MSI GT80 Notebook with 2 GTX980M GPU's .... MSI promises upgradability for new 2 GPU generations.
http://www.kitguru.net/laptops/zardon/msi-gt80-titan-laptop-internal-shots-from-pre-retail-sample/

 

One of the reasons F16 hardware acceleration didn't pop up in desktop parts before now was API support.
Minprec didn't arrive until DX11.1 / Windows 8 / Windows 10 which hasn't got a huge install base yet...

http://msdn.microsoft.com/en-us/library/windows/desktop/hh968108(v=vs.85).aspx

 

Could deskop compositing (i.e., the likes of Windows Aero) be done with FP16 instructions? There you'd get some small power savings.

 

Oh when I mentioned missing API support I totally missed that indeed d3d11.1 has that so it's not quite as bad as I thought...

The shaders used by compositing in windows 8 have no complexity at all, they are mostly of the sort sample (maybe a mul) - that's it.
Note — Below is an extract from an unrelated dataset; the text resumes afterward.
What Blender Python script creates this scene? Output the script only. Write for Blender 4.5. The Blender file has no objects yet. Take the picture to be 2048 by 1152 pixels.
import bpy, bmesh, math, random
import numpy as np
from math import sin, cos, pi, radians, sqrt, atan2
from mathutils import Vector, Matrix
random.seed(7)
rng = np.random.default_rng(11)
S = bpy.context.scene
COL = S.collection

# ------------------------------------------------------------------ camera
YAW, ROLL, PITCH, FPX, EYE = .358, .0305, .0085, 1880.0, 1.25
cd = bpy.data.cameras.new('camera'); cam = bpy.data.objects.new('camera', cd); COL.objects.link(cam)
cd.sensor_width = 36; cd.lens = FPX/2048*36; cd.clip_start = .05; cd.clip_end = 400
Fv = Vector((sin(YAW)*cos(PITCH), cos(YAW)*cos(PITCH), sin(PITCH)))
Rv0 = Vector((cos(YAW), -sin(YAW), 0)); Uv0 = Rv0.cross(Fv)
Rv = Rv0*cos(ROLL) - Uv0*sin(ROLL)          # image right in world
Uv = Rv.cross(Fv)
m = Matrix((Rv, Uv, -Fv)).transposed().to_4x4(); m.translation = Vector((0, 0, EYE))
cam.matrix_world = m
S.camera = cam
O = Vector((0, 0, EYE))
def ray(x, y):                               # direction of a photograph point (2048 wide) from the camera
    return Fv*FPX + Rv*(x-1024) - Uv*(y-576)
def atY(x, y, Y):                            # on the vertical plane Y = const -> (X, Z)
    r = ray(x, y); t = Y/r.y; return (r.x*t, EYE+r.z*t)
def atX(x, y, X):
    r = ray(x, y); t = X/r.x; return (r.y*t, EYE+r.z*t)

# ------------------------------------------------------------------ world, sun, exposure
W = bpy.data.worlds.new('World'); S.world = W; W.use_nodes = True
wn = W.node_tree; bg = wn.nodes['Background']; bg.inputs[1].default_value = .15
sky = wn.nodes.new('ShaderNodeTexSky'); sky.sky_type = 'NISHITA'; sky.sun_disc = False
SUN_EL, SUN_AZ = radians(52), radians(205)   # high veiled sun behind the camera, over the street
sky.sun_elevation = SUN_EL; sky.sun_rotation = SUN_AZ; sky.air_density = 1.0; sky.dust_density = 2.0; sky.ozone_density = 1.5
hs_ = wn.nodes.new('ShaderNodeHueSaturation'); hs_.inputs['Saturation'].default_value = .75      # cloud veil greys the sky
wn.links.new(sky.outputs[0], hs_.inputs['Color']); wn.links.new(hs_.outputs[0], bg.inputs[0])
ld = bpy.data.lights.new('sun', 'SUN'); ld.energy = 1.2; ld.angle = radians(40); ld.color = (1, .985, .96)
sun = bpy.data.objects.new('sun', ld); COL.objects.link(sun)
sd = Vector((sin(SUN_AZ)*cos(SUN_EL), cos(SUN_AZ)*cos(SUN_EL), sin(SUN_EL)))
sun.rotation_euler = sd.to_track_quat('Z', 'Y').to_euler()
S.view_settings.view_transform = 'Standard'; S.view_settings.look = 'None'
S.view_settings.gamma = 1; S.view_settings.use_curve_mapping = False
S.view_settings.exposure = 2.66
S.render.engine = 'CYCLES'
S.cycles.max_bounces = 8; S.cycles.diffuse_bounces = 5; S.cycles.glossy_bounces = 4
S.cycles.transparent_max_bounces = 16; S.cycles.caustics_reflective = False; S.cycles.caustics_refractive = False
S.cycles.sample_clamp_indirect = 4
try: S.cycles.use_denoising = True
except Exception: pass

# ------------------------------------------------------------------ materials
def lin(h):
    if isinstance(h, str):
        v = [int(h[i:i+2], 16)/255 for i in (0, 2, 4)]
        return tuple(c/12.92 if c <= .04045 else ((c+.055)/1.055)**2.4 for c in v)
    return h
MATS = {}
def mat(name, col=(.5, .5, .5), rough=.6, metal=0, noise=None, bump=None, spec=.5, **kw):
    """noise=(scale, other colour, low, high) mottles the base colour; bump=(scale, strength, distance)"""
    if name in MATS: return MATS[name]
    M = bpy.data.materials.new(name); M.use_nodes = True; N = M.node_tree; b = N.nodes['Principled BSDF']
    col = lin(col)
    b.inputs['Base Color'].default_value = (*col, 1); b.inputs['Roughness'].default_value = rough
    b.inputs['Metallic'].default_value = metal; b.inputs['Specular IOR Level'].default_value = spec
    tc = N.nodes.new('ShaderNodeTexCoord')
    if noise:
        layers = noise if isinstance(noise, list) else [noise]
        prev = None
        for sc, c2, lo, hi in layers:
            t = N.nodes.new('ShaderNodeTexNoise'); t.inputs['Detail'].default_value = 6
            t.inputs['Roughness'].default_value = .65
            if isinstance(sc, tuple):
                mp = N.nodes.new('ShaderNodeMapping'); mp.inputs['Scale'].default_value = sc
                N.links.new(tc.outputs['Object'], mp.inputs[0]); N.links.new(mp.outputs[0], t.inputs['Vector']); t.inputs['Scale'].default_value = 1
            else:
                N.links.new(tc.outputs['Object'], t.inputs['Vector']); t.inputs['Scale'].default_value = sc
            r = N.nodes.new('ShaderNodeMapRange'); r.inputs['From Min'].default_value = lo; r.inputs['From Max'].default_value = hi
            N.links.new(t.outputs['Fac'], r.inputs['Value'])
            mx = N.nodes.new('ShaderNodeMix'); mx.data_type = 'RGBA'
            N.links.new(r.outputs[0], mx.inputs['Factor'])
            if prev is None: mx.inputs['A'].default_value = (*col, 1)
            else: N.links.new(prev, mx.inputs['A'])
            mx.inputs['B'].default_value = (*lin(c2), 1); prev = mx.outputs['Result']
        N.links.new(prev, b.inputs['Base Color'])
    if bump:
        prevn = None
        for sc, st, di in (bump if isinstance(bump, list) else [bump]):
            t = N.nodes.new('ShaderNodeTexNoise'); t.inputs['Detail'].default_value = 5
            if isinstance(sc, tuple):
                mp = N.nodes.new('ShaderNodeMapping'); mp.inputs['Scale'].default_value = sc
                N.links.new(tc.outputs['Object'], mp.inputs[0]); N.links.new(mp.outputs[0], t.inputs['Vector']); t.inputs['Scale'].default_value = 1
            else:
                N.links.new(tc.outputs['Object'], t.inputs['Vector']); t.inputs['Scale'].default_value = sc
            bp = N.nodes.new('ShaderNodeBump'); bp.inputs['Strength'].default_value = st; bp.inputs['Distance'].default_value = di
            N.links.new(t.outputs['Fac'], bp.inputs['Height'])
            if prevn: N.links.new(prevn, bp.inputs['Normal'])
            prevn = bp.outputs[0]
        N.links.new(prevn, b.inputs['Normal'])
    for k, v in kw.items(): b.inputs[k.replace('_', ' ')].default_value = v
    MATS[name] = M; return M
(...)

So yes it can certainly be done with FP16 accuracy, but OTOH they don't need to be done with explicit fp16 support (because both the power consumption used by alus is probably just about nothing compared to sample/output, and also the driver could trivially figure out fp16 precision is enough with rgba8 input and output and such a shader).
Win7 had some blur shaders which might benefit maybe (they are also sample heavy though) but they are gone with Win8.
That's at least for basic compositing, maybe there's other shaders used somewhere where this might help.

 

DX9 had "half" type in HLSL for FP16 ALU (it was useful for 7000 series Nvidia cards). For some reason DX10 dropped the support. As you said FP16 is again supported in DX11.1 but it requires Windows 8.

 

Has anyone seen any evidence that desktop cards are faster in games with FP16 shader/compute code?

 

Well for integer it definitely could work (int24 is faster than int32), but I don't think that any desktop GPU at the moment has hardware support for <FP32. Correct me if I'm wrong.